Much could be said concerning Bell’s views such as his dismissal of scripture as merely “letters from 2,000 years ago,” but I want to focus on the main point that he is articulating and that I have read countless times in recent years. The position that the church must change its position on gay marriage or else it will shrink into irrelevancy. 

 

It should be noted at the outset that historically, this position is not true. In fact, the exact opposite is true. Alexander Griswold has shown that every Christian denomination that has already taken significant steps toward liberalizing their stance on homosexuality and marriage have seen a steep drop in membership. From the United Church of Christ, to the Presbyterian Church U.S.A, to the Evangelical Lutheran Church of America, to the Episcopal Church. The results are still the same: every denomination that has liberalized its positions on gay marriage has seen a steep decline in membership. As Griswold shows, churches that have remained steadfast in their understanding of marriage as exclusively between one man and one woman have either grown in membership or are experiencing a much slower rate of decline. 

While it is interesting to see that the claim that holding to the prescriptive biblical view on marriage will cause churches to decline and be irrelevant, is not only wrong, but rather the exact opposite is true, the church obviously cannot gauge faithfulness by mere numbers. Many heretical churches are growing while many faithful churches are declining. The reality remains that we must not look to our numbers to validate our churches, but we also must not look to the approval of the world to validate our churches. If the church is dismissed as irrelevant, bigoted, judgmental, and intolerant by the world, then so be it. Yes, we should seek to articulate what we really believe to the culture and deny caricatures, but we should not be surprised when we remain hated and mocked. Seeking the approval of the world for our validation is a deadly path. As Spurgeon said, “That very church which the world likes best is sure to be that which God abhors.”

In many ways the issues of the day are unique. But at the same time, it must be realized that all of the questions and critiques of the church that we see today stem from the first question that was asked in the Bible. The question of the serpent in the Garden of Eden, “Did God really say?” Some ask the question by denying the existence of God altogether, while others ask the question by denying what the scriptures say concerning sexuality. We should not be surprised that non-believers question the authority of the Bible, but more and more self-identified Christians are being candid in their rejection of what the scriptures say.

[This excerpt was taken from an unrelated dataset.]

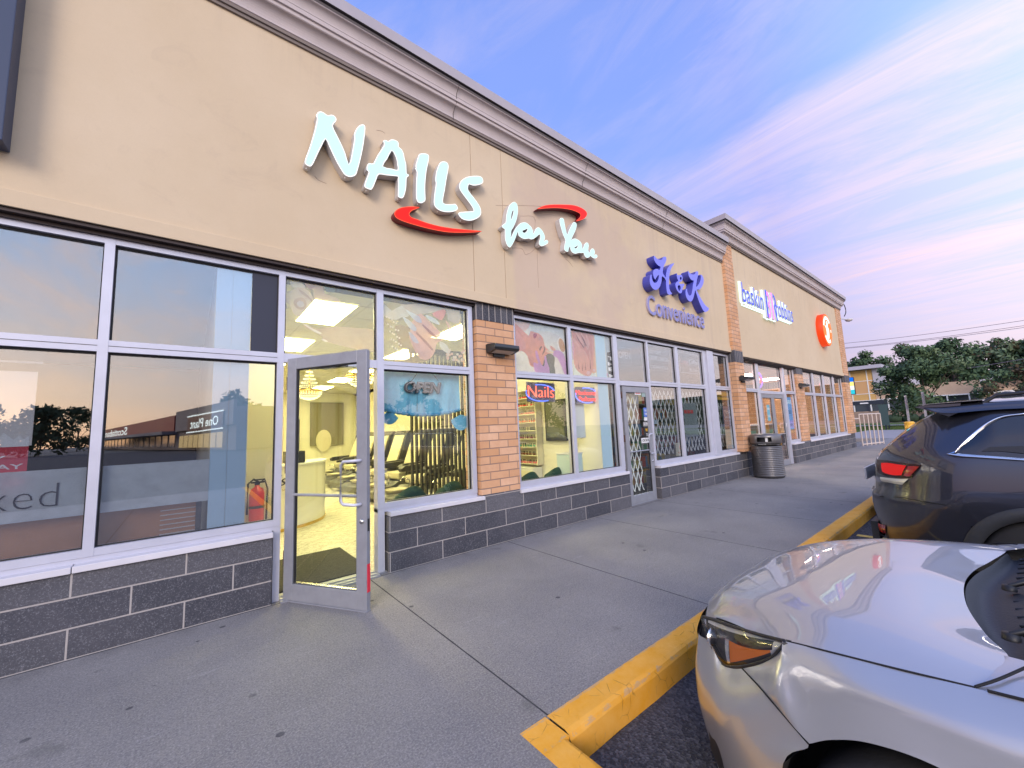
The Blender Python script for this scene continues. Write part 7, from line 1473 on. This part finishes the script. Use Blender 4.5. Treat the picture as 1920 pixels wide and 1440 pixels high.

For example, consider the words of William Kent, a member of the United Methodist Committee to Study Homosexuality. At the end of that study, he concludes, “The scriptural texts in the Old and New Testament condemning homosexual practice are neither inspired by God nor are they of enduring Christian value.”  Or consider the words of Gary David Comstock, the Protestant Chaplain at Wesleyan University. He recently said, "Not to recognize, critique, and condemn Paul’s equation of godlessness with homosexuality is dangerous. To remain within our respective Christian traditions and not challenge those passages that degrade and destroy us is to contribute to our own oppression…Those passages will be brought up and used against and again until Christians demand their removal from the biblical canon or, at the very least, formally discredit their authority to prescribe behavior."

Kent and Comstock are at least honest enough to concede what the Bible says concerning this issue, but instead of submission to that truth, their solution is to deny, edit, and remove the portions of the Bible that they do not like. 

But what about for us? We must not allow the temptation of approval from the world to sway us into compromising biblical fidelity. The issues are too important. For it is not merely about same-sex marriage. Rather that question is the outworking of far more fundamental questions: Who is God? How do we know who God is? What is sin? How do we know what sin is? What should I do with the sin in my life? How am I to relate to the Bible? How do I know what I am to believe concerning God? What does God require of me? If having the Bible for our foundation to answer such questions means that we will be dismissed as irrelevant, then so may it be. Christ probably would have been seen as more relevant if, when he was being tempted in the wilderness by Satan, would have bowed the knee to Satan in order to receive the kingdoms of the world. Instead, he chose to follow the will of his Father which resulted in him being rejected, mocked, spat upon, and killed. This is why Christ said in John 15:18-19, “If the world hates you, know that it has hated me before it hated you. If you were of the world, the world would love you as its own; but because you are not of the world, but I chose you out of the world, therefore the world hates you."

I’ll end with the words of A.W Tozer who made this insightful observation: "Christianity today is not transforming people; rather it is being transformed by the people. It is not raising the moral level of society; it is descending to society's own level, and congratulating itself that it has scored a victory because society is smilingly accepting its surrender."

Brothers and Sisters, may this not be true for us.